Algo chirría. Como los emigrantes y los expatriados a los que se les rasga la voz al contar su historia. Como los judíos en los canales de Babilonia, que, acordándose de ti, se sentaron a llorar. La versión sandunguera de los Boney M. no debe distraernos de la gran verdad contenida en el salmo 137. «¡Cómo cantar un cántico del Señor en tierra extranjera!». En esa impostura, en ese imposible, nace la poesía, flor enclenque de las nieves. La voz acomodada nunca se eleva, siempre tiene un barniz de falsedad, una sordina de hipocresía. En cambio, cuando el opresor nos deporta, cuando los nazis nos obligan a cantar para solazarse aunque sea lo último que quisiéramos hacer, entonces por algún motivo brota la voz  verdadera del corazón.

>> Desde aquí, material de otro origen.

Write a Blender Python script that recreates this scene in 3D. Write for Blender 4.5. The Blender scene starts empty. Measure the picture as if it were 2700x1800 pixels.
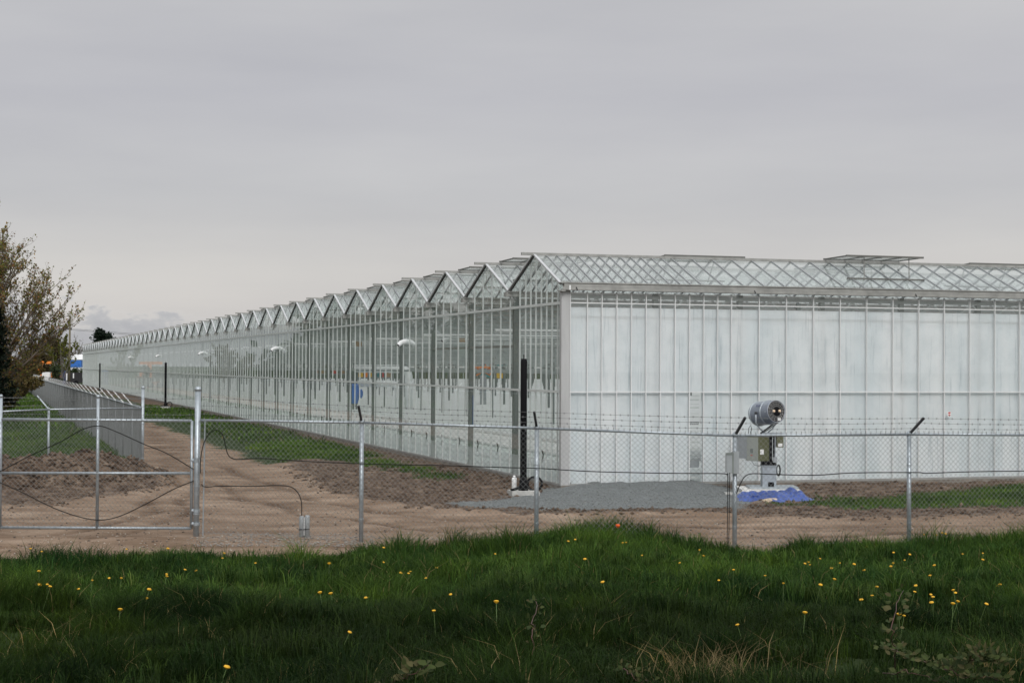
import bpy, math, random
import numpy as np
from mathutils import Matrix, Vector

random.seed(7)
RNG = np.random.default_rng(11)
S = bpy.context.scene
COL = S.collection
R = math.radians

# ------------------------------------------------------------------ camera
F = 3815.0                       # focal length in the units of a 2352 px wide picture
EYE = Vector((0.0, 0.0, 2.78))
PITCH, ROLL = R(0.88), R(0.27)
CAMROT = Matrix.Rotation(R(90) + PITCH, 3, 'X') @ Matrix.Rotation(ROLL, 3, 'Z')
cd = bpy.data.cameras.new('camera')
cd.sensor_width = 36.0
cd.lens = F / 2352.0 * 36.0
cd.clip_start = 0.1
cd.clip_end = 9000
cam = bpy.data.objects.new('camera', cd)
cam.matrix_world = Matrix.Translation(EYE) @ CAMROT.to_4x4()
COL.objects.link(cam)
S.camera = cam

def ray(px, py):
    return (CAMROT @ Vector(((px - 1176.0) / F, (784.0 - py) / F, -1.0))).normalized()

def ground_pt(px, py, z=0.0):
    d = ray(px, py)
    t = (z - EYE.z) / d.z
    return EYE + d * t

def at(px, py, Y):
    d = ray(px, py)
    return EYE + d * (Y / d.y)

# ------------------------------------------------------------------ numpy noise
def _hash(ix, iy, seed):
    n = (ix.astype(np.int64) * 374761393 + iy.astype(np.int64) * 668265263 + seed * 1442695041) & 0x7fffffff
    n = ((n ^ (n >> 13)) * 1274126177) & 0x7fffffff
    return ((n ^ (n >> 16)) & 0xffff) / 65535.0

def vnoise(x, y, seed=0):
    x = np.asarray(x, float); y = np.asarray(y, float)
    ix = np.floor(x); iy = np.floor(y)
    fx = x - ix; fy = y - iy
    fx = fx * fx * (3 - 2 * fx); fy = fy * fy * (3 - 2 * fy)
    a = _hash(ix, iy, seed); b = _hash(ix + 1, iy, seed)
    c = _hash(ix, iy + 1, seed); d = _hash(ix + 1, iy + 1, seed)
    return (a + (b - a) * fx) * (1 - fy) + (c + (d - c) * fx) * fy

def fbm(x, y, seed=0, o=4):
    s = 0; a = 0.5; t = 0
    for i in range(o):
        s = s + a * vnoise(x * 2 ** i, y * 2 ** i, seed + i * 17); t += a; a *= 0.5
    return s / t

def poly_sd(px, py, poly):
    """signed distance to a polygon, positive inside"""
    px = np.asarray(px, float); py = np.asarray(py, float)
    d = np.full(px.shape, 1e9); ins = np.zeros(px.shape, bool)
    n = len(poly)
    for i in range(n):
        ax, ay = poly[i]; bx, by = poly[(i + 1) % n]
        ex, ey = bx - ax, by - ay
        wx, wy = px - ax, py - ay
        t = np.clip((wx * ex + wy * ey) / (ex * ex + ey * ey + 1e-12), 0, 1)
        d = np.minimum(d, (wx - ex * t) ** 2 + (wy - ey * t) ** 2)
        c = ((ay > py) != (by > py))
        with np.errstate(divide='ignore', invalid='ignore'):
            xi = (bx - ax) * (py - ay) / (by - ay if by != ay else 1e-9) + ax
        ins ^= c & (px < xi)
    d = np.sqrt(d)
    return np.where(ins, d, -d)

def sstep(a, b, x):
    t = np.clip((x - a) / (b - a), 0, 1)
    return t * t * (3 - 2 * t)

# ------------------------------------------------------------------ plan layout
TH = math.atan(1204.0 / F)                     # direction of the long wall
U = Vector((-math.sin(TH), math.cos(TH), 0))   # along the long wall, away from the viewer
V = Vector((math.cos(TH), math.sin(TH), 0))    # along the near wall, to the right
CORNER = Vector((1.16, 37.8, 0))
SIDE0 = at(328, 937, 43.3); SIDE0.z = 0        # corner post of the far fence

def gpoly(pts):
    return [tuple(ground_pt(x, y)[:2]) for x, y in pts]

EDGE = [(-300, 1294), (0, 1291), (200, 1288), (400, 1282), (600, 1285), (800, 1278), (950, 1267), (1100, 1255), (1200, 1247), (1300, 1240), (1400, 1238), (1500, 1243), (1600, 1259), (1688, 1274), (1745, 1280), (1785, 1265), (1900, 1257), (2090, 1253), (2200, 1246), (2352, 1233), (2600, 1225)]
_e = [ground_pt(x, y) for x, y in EDGE]
_ex = np.array([p.x for p in _e]); _ey = np.array([p.y for p in _e])

ROAD = gpoly([(-400, 1300), (-400, 1185), (0, 1168), (130, 1162), (260, 1143), (372, 1116), (345, 1082), (340, 1040), (333, 985), (331, 958),
              (395, 960), (450, 984), (520, 1009), (600, 1038), (660, 1066), (700, 1100), (760, 1130), (850, 1154),
              (1000, 1172), (1200, 1187), (1450, 1180), (1620, 1180), (1750, 1190), (2000, 1192), (2100, 1194), (2352, 1187), (2700, 1183),
              (2700, 1300), (1400, 1320)])
# the track continues along the side fence
_a = SIDE0 + V * 0.3; _b = SIDE0 + V * 0.3 + U * 190; _c = SIDE0 + V * 3.2 + U * 190; _d = SIDE0 + V * 3.1 + U * 1.0
TRACK = [(_a.x, _a.y), (_b.x, _b.y), (_c.x, _c.y), (_d.x, _d.y)]
GRAVEL = gpoly([(1225, 1133), (1300, 1112), (1450, 1101), (1560, 1098), (1640, 1110), (1690, 1126), (1740, 1150), (1690, 1168), (1600, 1168), (1450, 1170),
                (1250, 1176), (1110, 1167), (1020, 1156), (1120, 1150)])
STRIP = gpoly([(331, 928), (430, 935), (500, 954), (640, 985), (740, 1010), (830, 1035), (865, 1050), (800, 1060), (680, 1055), (590, 1028), (470, 976), (331, 950)])
_s1 = SIDE0 + V * 3.4 + U * 2; _s2 = SIDE0 + V * 3.4 + U * 190; _s3 = CORNER - V * 1.6 + U * 185; _s4 = CORNER - V * 1.9 + U * 14
STRIP2 = [(_s1.x, _s1.y), (_s2.x, _s2.y), (_s3.x, _s3.y), (_s4.x, _s4.y)]
PATCH = gpoly([(1770, 1163), (1850, 1152), (1880, 1143), (2000, 1146), (2080, 1134), (2150, 1130), (2352, 1116), (2700, 1112), (2700, 1160), (2352, 1166), (2200, 1168), (1990, 1170), (1850, 1168)])
STRIP3 = gpoly([(885, 1052), (1000, 1078), (1080, 1100), (1000, 1108), (880, 1082), (800, 1062)])
ROUGH = gpoly([(860, 1048), (1000, 1060), (1180, 1110), (1300, 1110), (1230, 1133), (1100, 1150), (900, 1158), (760, 1130), (690, 1095), (640, 1060), (700, 1058)])

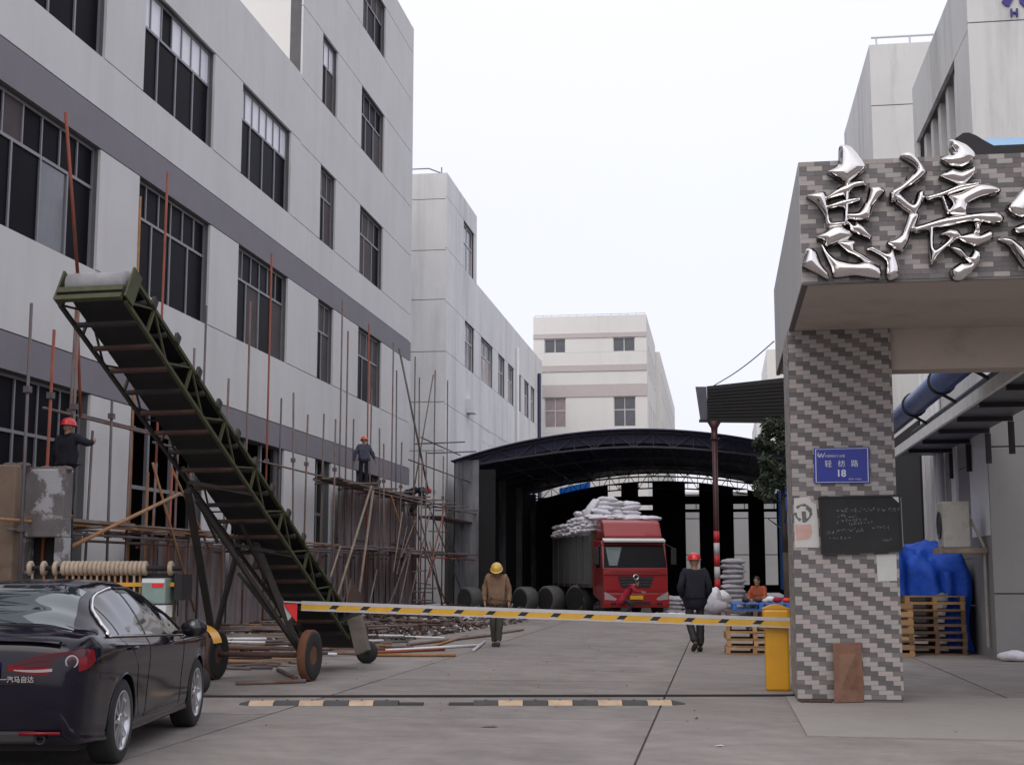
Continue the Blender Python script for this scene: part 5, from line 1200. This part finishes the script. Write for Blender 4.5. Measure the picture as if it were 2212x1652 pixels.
for k in range(7):
    z1=zs0-k*.415; part('stripe',MB().lathe((base.x,base.y,max(.02,z1-.415)),(0,0,1),[(0,.097),(.0,.101),(min(.41,z1-.02),.101),(min(.41,z1-.02),.097)],14),'red' if k%2==0 else 'boomw',pc,True)
a=atS(1543,832,49); b=atS(1672,737,42); mb=MB(); P=[a.lerp(b,i/8)-Vector((0,0,.10*math.sin(PI*i/8))) for i in range(9)]; mb.path(P,.018,5)
solo('overhead_wire',mb,'black',a,'thin overhead wire rising from the post canopy to the gate','wire')
# ================================================================ TREE
tc_=atS(1672,1008,46); trt=thing('evergreen_tree',(tc_.x,tc_.y,0),'small dark evergreen tree squeezed between shed and tiled pillar','tree')
mb=MB(); bx=tc_.x+.35; mb.tube((bx,46,0),(bx-.05,46.05,2.2),.13,10,.10); mb.tube((bx-.05,46.05,2.2),(bx-.1,46,4.6),.10,10,.05)
for k in range(9):
    a=k*2.4; z=2.6+k*.28; mb.tube((bx-.05,46,z),(bx-.05+.75*math.cos(a),46+.6*math.sin(a),z+.45),.035,6,.012)
part('trunk',mb,'bark',trt,True)
mb=MB(); rr=random.Random(8)
cl=[]
for k in range(46):
    a=rr.uniform(0,2*PI); h=rr.uniform(0,1); rad=(.95-.55*abs(h-.35)*1.3)*rr.uniform(.45,1.0); cl.append((Vector((tc_.x+.16+rad*math.cos(a),46+rad*math.sin(a)*.9,3.95+2.5*h)),rr.uniform(.16,.30)))
for c,r_ in cl:
    for q in range(150):
        d=Vector((rr.gauss(0,1),rr.gauss(0,1),rr.gauss(0,1))).normalized()*r_*rr.uniform(.55,1.15); p=c+d
        t1=Vector((rr.gauss(0,1),rr.gauss(0,1),rr.gauss(0,1))).normalized(); t2=t1.cross(d).normalized(); L_=rr.uniform(.05,.10)
        mb.add([p-t1*L_,p+t2*L_*.45,p+t1*L_,p-t2*L_*.45],[(0,1,2,3)])
part('crown',mb,'leaf',trt)
# ================================================================ CAR
def cr_(P,t):
    i=min(int(t),len(P)-2); f=t-i; p0=P[max(i-1,0)];p1=P[i];p2=P[i+1];p3=P[min(i+2,len(P)-1)]
    return tuple(.5*((2*b)+(-a+c)*f+(2*a-5*b+4*c-d)*f*f+(-a+3*b-3*c+d)*f**3) for a,b,c,d in zip(p0,p1,p2,p3))
def itp(tab,y):
    if y<=tab[0][0]: return tab[0][1]
    for (a,va),(b,vb) in zip(tab,tab[1:]):
        if y<=b: f=(y-a)/(b-a); f=f*f*(3-2*f)*.5+f*.5; return va+(vb-va)*f
    return tab[-1][1]
ZT=[(-1.02,.90),(-.99,1.0),(-.90,1.055),(-.75,1.09),(-.62,1.115),(-.4,1.225),(-.1,1.365),(.2,1.43),(.6,1.46),(1.0,1.455),(1.4,1.41),(1.75,1.33),(2.5,1.06),(2.9,1.0),(3.3,.93),(3.55,.82),(3.68,.70),(3.74,.58)]
WB=[(-1.02,.72),(-.99,.79),(-.9,.84),(-.7,.875),(-.3,.895),(.5,.90),(2.6,.90),(3.1,.875),(3.45,.80),(3.66,.66),(3.74,.5)]
WR=[(-1.02,.60),(-.95,.70),(-.7,.70),(-.45,.63),(-.1,.555),(.3,.55),(1.0,.565),(1.6,.58),(2.1,.66),(2.6,.74),(3.2,.70),(3.6,.58),(3.74,.42)]
ZB=[(-1.02,.42),(-.98,.30),(-.85,.24),(-.4,.20),(3.0,.19),(3.5,.22),(3.74,.32)]
def CS(y,t):
    W_=itp(WB,y); zt=itp(ZT,y); wr=itp(WR,y); zb=itp(ZB,y); zs=min(1.02-.035*(y+.4),zt-.065); zr=max(zt-.075,zs+.03)
    P=[(0,zb),(W_*.86,zb),(W_*.955,zb+.10),(W_*.982,min(.54,zt-.3)),(W_*1.004,min(.845,zt-.14)),(W_*.95,zs-.01),(wr+(.0),zr),(wr*.62,zt-.008),(0,zt)]
    # side between shoulder (5) and rail (6) slightly bowed
    x,z=cr_(P,t)
    if 5<t<6: x+=.018*math.sin((t-5)*PI)
    return Vector((max(x,0),y,z))
def CO(y,t,o=.004,side=1):
    p=CS(y,t); e=.01; a=CS(y+e,t)-CS(y-e,t); b=CS(y,min(t+e,8))-CS(y,t-e); n=b.cross(a).normalized(); 
    if n.x<0 and t<6.5: n=-n
    if t>=6.5 and n.z<0: n=-n
    p=p+n*o; return Vector((p.x*side,p.y,p.z))
ys=[-1.02,-1.0,-.985,-.96,-.92,-.86,-.78,-.7,-.6,-.5,-.42,-.34,-.26,-.18,-.08]+[.02+.1*k for k in range(0,31)]+[3.1,3.2,3.3,3.4,3.48,3.56,3.62,3.67,3.71,3.74]
ys=sorted(set(round(y,3) for y in ys)); NT=56; mb=MB(); ring=[]
for y in ys:
    r_=[]
    for k in range(NT+1): r_.append(CS(y,8*k/NT))
    full=r_+[Vector((-p.x,p.y,p.z)) for p in r_[-2:0:-1]]; ring.append(full)
nn=len(ring[0]); vs=[p for r_ in ring for p in r_]; fs=[]
for i in range(len(ring)-1):
    for k in range(nn): fs.append((i*nn+k,i*nn+(k+1)%nn,(i+1)*nn+(k+1)%nn,(i+1)*nn+k))
fs+=[tuple(range(nn))[::-1],tuple(range((len(ring)-1)*nn,len(ring)*nn))]; mb.add(vs,fs)
car=thing('black_saloon_car',None,'glossy black saloon car parked at left, seen from its rear right corner','car',world=(-4.02,11.46,0),yaw=R(.3))
def cpart(name,mb,m,par=None,sm=True,label=None,bv=0): return part(name,mb,m,par or car,sm,bv,label)
body=cpart('body',mb,'paint')
cut=MB()
for y in (0,2.725):
    for s_ in (-1,1): cut.lathe((s_*.60,y,.335),(s_,0,0),[(0,.365),(.5,.365)],40)
cutter=bpy.data.objects.new('cut',mesh('cut',cut,'paint')); C.objects.link(cutter)
bo=bpy.data.objects.new('tmp',body.data); C.objects.link(bo)
bm_=bo.modifiers.new('b','BOOLEAN'); bm_.operation='DIFFERENCE'; bm_.object=cutter; bm_.solver='EXACT'
dg=bpy.context.evaluated_depsgraph_get(); dg.update(); me=bpy.data.meshes.new_from_object(bo.evaluated_get(dg)); bpy.data.objects.remove(bo); bpy.data.objects.remove(cutter)
body.data=me; me.materials.clear(); me.materials.append(M['paint'])
for p in me.polygons: p.use_smooth=True
b=bmesh.new(); b.from_mesh(me)
for e_ in b.edges:
    if len(e_.link_faces)==2 and e_.calc_face_angle(0)>R(35): e_.smooth=False
b.to_mesh(me); b.free()
# arch lips
for s_ in (-1,1):
    for y in (0,2.725):
        mb=MB(); pts=[]
        for k in range(19):
            a=PI*(-.04+1.08*k/18); yy=y+.372*math.cos(a); zz=.335+.372*math.sin(a); xx=None
            best=min((abs(CS(yy,t/20).z-zz),CS(yy,t/20).x) for t in range(20,100)); pts.append(Vector((s_*(best[1]+.001),yy,zz)))
        mb.sweep(pts,.010,6); cpart('arch_lip',mb,'paint')
def patch(y0,y1,t0f,t1f,side,o=.005,ny=24,nt=8):
    mb=MB(); mb.grid(lambda i,j:CO(y0+(y1-y0)*i, t0f(y0+(y1-y0)*i)+(t1f(y0+(y1-y0)*i)-t0f(y0+(y1-y0)*i))*j,o,side),ny,nt); return mb
# side glass outline: lower edge t=5.06, upper edge arches
def up(y):   # upper t of glass along y
    tab=[(-.38,5.10),(-.30,5.50),(-.18,5.76),(.05,5.90),(.5,5.945),(1.1,5.94),(1.5,5.88),(1.85,5.62),(2.2,5.12)]
    return itp(tab,y)
low=lambda y:5.06
for s_ in (-1,1):
    for (a,b) in ((-.38,-.10),(-.075,.70),(.745,2.18)):
        cpart('side_window',patch(a,b,low,up,s_),'carglass')
    mb=MB(); mb.sweep([CO(.6-1.0*k/24,up(.6-1.0*k/24)+.02,.012,s_) for k in range(25)]+[CO(-.39,5.04,.012,s_)],.015,8); cpart('window_trim',mb,'chrome'); mb=MB(); mb.sweep([CO(.6+1.60*k/24,up(.6+1.60*k/24)+.02,.010,s_) for k in range(25)],.011,8); cpart('window_trim',mb,'plastic'); mb=MB(); mb.sweep([CO(-.39+2.58*k/24,5.02,.010,s_) for k in range(25)],.007,8); cpart('belt_trim',mb,'chrome')
    for y_,w_ in ((.70,.045),(-.10,.025)): cpart('pillar_trim',MB().grid(lambda i,j:CO(y_+w_*i,5.06+(up(y_+.02)-5.06)*j,.007,s_),2,8),'plastic')
    # door seams
    for yy in (.73,2.0): cpart('door_seam',MB().path([CO(yy+(.0 if t>3 else 0),t/4,.0006,s_) for t in range(8,21)],.0035,4),'black')
    cpart('door_seam',MB().path([CO(y_,t_,.0006,s_) for y_,t_ in ((-.10,5.0),(.02,4.6),(.20,4.2),(.36,3.6),(.43,2.8),(.52,2.2))],.0035,4),'black')
    cpart('sill_seam',MB().path([CO(.42+k*.22,2.15,.0006,s_) for k in range(9)],.003,4),'black')
    for yy in (.18,1.38):
        c=CO(yy,4.35,.03,s_); cpart('door_handle',MB().ball(c,.1,12,(.16,1.0,.17)),'chrome' if False else 'paint')
    m_=CO(1.86,5.12,.0,s_); cm=m_+Vector((s_*.14,0,.03)); cpart('mirror_arm',MB().bar(m_,cm,.05,.03),'plastic'); mo=cpart('mirror',MB().ball(cm+Vector((s_*.04,0,.01)),.115,18,(1.1,.5,.74)),'paint'); cpart('mirror_glass',MB().lathe(cm+Vector((s_*.045,-.035,.01)),(0,-1,0),[(0,.078),(.024,.072)],20),'carglass',mo)
    # tail lamps wrap the corner
    def tl(i,j,o=.010): 
        # i along from inner (rear face) to outer (side) ; j bottom->top
        y=-.985+.30*max(0,(i-.62)/.38)**1.3; return y
    mb=MB()
    def lampf(i,j,zc=.855,hh=.080,o=.012):
        h_=hh*1.12*(.22+.78*math.sin(PI/2*min(1,i/.42)))*(1 if i<.75 else 1-.45*((i-.75)/.25)**2); z=zc+(j-.5)*2*h_*(.85)+.075*(i)-.04
        ang=i; 
        # follow plan outline: x from .42 to full width, y from rear face to side
        if i<.66: x=.30+.48*(i/.66); y=-1.022+.06*(i/.66)**3
        else: f=(i-.66)/.34; x=.78+.105*math.sin(f*PI/2); y=-.962+.17*f**1.5
        # clamp to body surface
        if i>=.66:
            best=min(((abs(CS(y,t/30).z-z)),CS(y,t/30).x) for t in range(80,180)); x=best[1]
        return Vector((s_*(x+o*(1 if i>.5 else 0)),y-o*(1 if i<.9 else .3),z))
    mb.grid(lambda i,j:lampf(i,j),26,8); lp=cpart('tail_light',mb,'taillight')
    mb=MB(); mb.grid(lambda i,j:lampf(.06+.40*i,.12+.14*j,o=.016),14,3); cpart('smoked_lens',MB().grid(lambda i,j:lampf(.05+.80*i,.66+.31*j,o=.0155),16,4),'lampdark',lp); cpart('clear_strip',mb,'clearlamp',lp)
    mb=MB(); mb.grid(lambda i,j:lampf(.16+.30*i,.40+.22*j,o=.0165),20,3); cpart('smoked_lens',mb,'lampdark',lp)
    c=lampf(.60,.5,o=.020); cpart('ring_lens',MB().lathe(c,(s_*.3,-1,0),[(0,.048),(.006,.048),(.008,.041),(.003,.038)],20),'clearlamp',lp); cpart('ring_core',MB().lathe(c,(s_*.3,-1,0),[(0,.040),(.003,.036),(.004,.005)],18),'lampdark',lp)
    cpart('bumper_reflector',MB().box(min(s_*.40,s_*.70),max(s_*.40,s_*.70),-1.035,-1.015,.335,.355),'taillight'); cpart('exhaust_tip',MB().lathe((s_*.55,-.95,.30),(0,-1,0),[(0,.038),(.07,.038),(.068,.03),(.02,.028)],16),'black')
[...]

Cantar es dejar de pertenecer. Los más bellos himnos de la música espiritual negra han nacido en los campos de algodón, en la esclavitud y la orfandad. El musicólogo Ted Gioia sostiene que la historia toda de la canción es una especie de jerga esclava incautada por los poderosos. El grito de los hijos de África que no conocen su propio idioma y llenan el inglés de alma (soul) o el castellano de ritmo y ternura (chachachá y bolero). El suspiro por una Tierra Prometida que ni siquiera se ha visto, como el joven palestino que habla con el periodista Agus Morales en ‘No somos refugiados’. Cantar es traducir lo que no se puede decir, sublimar lo censurado. Desahogar.

Al fin y al cabo se canta por la boca, y ella es un orificio, una herida por donde respira y resopla el pneuma, espíritu aéreo de los griegos. En el estirar de las cuerdas vocales, el revolverse del diafragma, el resonar del tórax y el cráneo, hay algo que lucha por desperezarse y huir, como en la risa, en el llanto, el orgasmo o el bostezo de la somnolencia. Un escalofrío, un temblor, una erupción que calienta la sangre y eriza la piel. La boca es la herida del alma, a veces quejosa, a veces remolona, a veces mimosa; siempre una hendidura. Un conducto.

No hay mayor profesión de humildad que mostrar esa herida con la que nacemos. Quien canta, quizá sin querer, acepta que es pájaro, que es aire, que no tiene nada suyo —tierra—, porque la voz es algo dado, entregado (La voz a ti debida de Pedro Salinas), difusivo… una exhalación momentánea de libertad. No hay afán poseedor, nada se acumula ni se consigue cuando evocamos con la melodía a los que nos amaron, a los que ya no están o a aquellos con los que vivíamos, como la flauta y las cañas. Poderlo cantar es paz. Y nada más.  Quien canta ya no se pertenece.